A stronger focus on agricultural research programs could also increase bipartisan support for the bill. Bipartisanship might sound like a pipe dream, but unlike many other types of climate action, agricultural research has traditionally garnered support from both parties. This is in part because every member of Congress has a Land Grant University or Agricultural Research Service center in their state and also because agricultural research qualifies as what we at the Breakthrough Institute call “quiet climate policy”— that is, policy that does the work without necessarily garnering much attention or backlash. 

Quiet climate policies have most often involved federal investments in technological innovations and infrastructure improvements. In the case of agriculture, farm bill research programs like the Agricultural Research Service and the National Institute of Food and Agriculture have been the main drivers of quiet climate progress. These programs have supported the development of new technologies and practices that boost agricultural productivity and reduce greenhouse gas emissions, all while generating economic benefits and steering clear of controversy.

Agricultural research’s “quietness” does not signal a lack of impact. Although conventional agricultural research like crop and livestock breeding may not seem to have a clear climate connection, such innovations play a major role in fighting climate change by boosting productivity and reducing the agricultural inputs required to produce food. Since the 1960s, innovation-driven productivity advances have enabled farmers to reduce land use by 9% and cut the carbon footprint of milk and chicken by over 50%.


Agricultural research can also fight climate change by targeting research areas with especially high mitigation potential. In the U.S., soil management, manure management, and enteric fermentation account for 55%, 13%, and 29% of agricultural emissions, respectively, so investing in research on those topics could go a long way towards making U.S. agriculture carbon neutral.

For example, the U.S. could reduce emissions from beef production by 48% if breakthrough technologies — such as methane-inhibiting feed additives for grazing cattle and low-carbon cattle breeding — were fully adopted alongside existing practices by 2030.

On the soil management front, applying crushed silicate rocks to half of U.S. cropland — a practice called enhanced rock weathering — could remove around 0.4 billion metric tonnes of carbon dioxide from the atmosphere each year. The onus of funding such environmentally and socially beneficial research falls on the federal government, since the private sector conducts comparatively little agricultural research associated with natural resources and the environment. 

To address climate change’s myriad agricultural sources and impacts, the U.S. Department of Agriculture will need to maintain a diverse portfolio of research projects and each of USDA’s research programs has an important role to play. The in-house research conducted by ARS, for example, tends to be lower risk and benefits from more reliable, longer-term funding. This research is complemented by the shorter-term, competitive grants awarded to research institutes and universities by NIFA and by the multi-year, high-risk, high-reward projects that could be supported by the authorized but not-yet-funded Agriculture Advanced Research and Development Authority.

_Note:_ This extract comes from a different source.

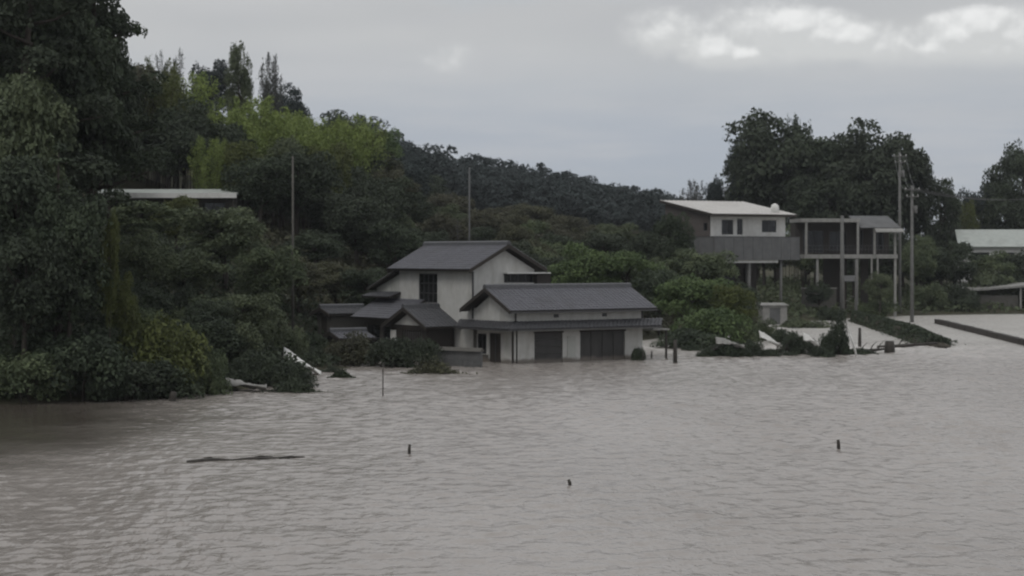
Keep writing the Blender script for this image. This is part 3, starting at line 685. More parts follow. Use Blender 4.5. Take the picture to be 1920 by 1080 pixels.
def stake(px, pyb, h, w, label, name='stake', lean=0, mat='stick', cat='stake'):
    Y = ywater(pyb); p = at(px, pyb, Y)
    mb = MB(); mb.tube([(p.x, p.y, -.8), (p.x + lean * .4, p.y, h * .5), (p.x + lean, p.y, h)], [w, w * .95, w * .8], 8)
    o = mb.build(name, M[mat], smooth=True); tag(o, label, cat)
    return o
stake(718, 742, 1.25, .028, 'thin tall stake in the water in front of the left shrubs')
stake(767, 851, .30, .05, 'short dark stake in open water right of the floating pole', lean=.02)
stake(1573, 842, .30, .06, 'short dark stake in the open water below the right shrubs', lean=-.03)
stake(1070, 911, .17, .05, 'tiny stake tip nearest the camera in the open water', lean=-.06)
stake(1266, 680, 1.35, .13, 'thick dark post in the water right of the white house', name='post', cat='post')
stake(1206, 676, .5, .04, 'short thin stake close to the right end of the white house')
stake(1222, 672, .45, .05, 'small stake between the white house and the thick post')
stake(1668, 661, .75, .36, 'squat stump standing in the water beside the levee', name='stump', cat='stump')
stake(1612, 650, 1.3, .12, 'weathered post in bright water left of the levee', name='post', cat='post')
stake(322, 752, .4, .16, 'rounded dark stump in the water below the left bank', name='stump', cat='stump', lean=.1)

def pole_log():
    a, b = at(352, 866, ywater(866)), at(572, 857, ywater(857)); a.z = b.z = 0
    t = thing('floating_pole', 'long thin pole floating in the open water at left', 'log', a, 0)
    d = b - a; pts = [Vector((d.x * k / 8, d.y * k / 8 + random.uniform(-.12, .12), .025 + random.uniform(-.05, .04))) for k in range(9)]
    MB().tube(pts, [.07, .075, .07, .06, .06, .055, .05, .04, .02], 7).build('stem', M['stick'], t, smooth=True)
    for k, dx, dy in ((4, .7, .6), (6, .5, -.5), (2, -.5, .45)):
        p = pts[k]; MB().tube([p, p + Vector((dx * .5, dy * .5, .06)), p + Vector((dx, dy, .03))], [.035, .025, .01], 5).build('twig', M['stick'], t)
pole_log()

# ------------------------------------------------------------------ vegetation
def quads_from(cent, nrm, size, ratio, rg):
    """one diamond-shaped leaf per point"""
    n = len(cent); nrm = nrm / np.linalg.norm(nrm, axis=1, keepdims=True)
    a = np.cross(nrm, rg.normal(size=(n, 3))); a /= np.linalg.norm(a, axis=1, keepdims=True); b = np.cross(nrm, a)
    s = size[:, None]
    droop = nrm * s * .18
    v = np.stack([cent - a * s, cent - b * s * ratio - droop, cent + a * s, cent + b * s * ratio + droop], 1).reshape(-1, 3)
    return v, np.arange(4 * n).reshape(-1, 4)
def clumps(rg, cs, rs, per, leaf, up=.5, squash=.75):
    """leaf points on the shells of the clumps cs (radii rs)"""
    P, Nn, Sz = [], [], []
    for c, r in zip(cs, rs):
        k = max(20, int(per * (r / np.mean(rs)) ** 2))
        d = rg.normal(size=(k, 3)); d /= np.linalg.norm(d, axis=1, keepdims=True)
        d[:, 2] = np.where(d[:, 2] < -.35, -d[:, 2], d[:, 2])
        rad = r * (1 - np.abs(rg.normal(scale=.2, size=k))) * (1 + .22 * np.sin(5 * d[:, 0] + c[0] * 3) * np.cos(4 * d[:, 1] + c[1] * 2))
        P.append(c + d * rad[:, None] * np.array([1, 1, squash])); Nn.append(d * .8 + rg.normal(size=(k, 3)) * .55 + np.array([0, 0, up])); Sz.append(leaf * rg.uniform(.6, 1.35, k))
    return np.concatenate(P), np.concatenate(Nn), np.concatenate(Sz)
def proto_broad(seed, R=3.0, Hc=5.2, zc=4.6, n=52, per=210, leaf=.115):
    rg = np.random.default_rng(seed); cs, rs = [], []
    lean = rg.uniform(-.25, .25, 2)
    for k in range(n):
        d = rg.normal(size=3); d /= np.linalg.norm(d); q = rg.uniform(.35, 1) ** .6
        s = 1 + .22 * math.sin(3 * math.atan2(d[1], d[0]) + seed)
        c = np.array([d[0] * R * .8 * q * s, d[1] * R * .8 * q * s, zc + d[2] * Hc / 2 * .84 * q])
        c[:2] += lean * (c[2] - zc); cs.append(c); rs.append(rg.uniform(.22, .38) * R)
    trunk = MB(); top = np.array([lean[0] * 1.2, lean[1] * 1.2, zc + Hc * .2])
    pts = [Vector((0, 0, -.8)), Vector((rg.uniform(-.1, .1), rg.uniform(-.1, .1), 1.0)), Vector((lean[0] * .3, lean[1] * .3, zc - Hc * .35)), Vector(top)]
    trunk.tube(pts, [.24, .19, .15, .05], 8)
    for k in range(9):
        e = Vector(cs[k * 4 % n]); f = rg.uniform(.35, .9); b = pts[2].lerp(pts[3], f) if k % 3 else pts[1].lerp(pts[2], .5 + .5 * f)
        mid = b.lerp(e, .5) + Vector((0, 0, .15)); trunk.tube([b, mid, e], [.08, .05, .02], 5)
    return clumps(rg, cs, rs, per, leaf), trunk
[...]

Each year, Congress apportions discretionary funding to USDA research programs through the appropriations process. However, doubling agricultural research funding cannot be accomplished through appropriations alone — the authorization levels set in the Farm Bill impose a limit on how much money can be allocated to each program. Ultimately, doubling agricultural research spending will likely require a combination of three farm bill strategies: increased authorization levels for existing programs; the authorization of new research programs; and the provision of some mandatory research funding.


Even with agricultural research’s pragmatic charms and bipartisan appeal, large funding increases in the next farm bill are far from guaranteed. Whichever party holds control of Congress next year will have a huge opportunity to shape agricultural — and climate — policy, so heading into Farm Bill negotiations, it will be critical that agricultural stakeholders and environmental advocates alike recognize agricultural research’s immense climate potential.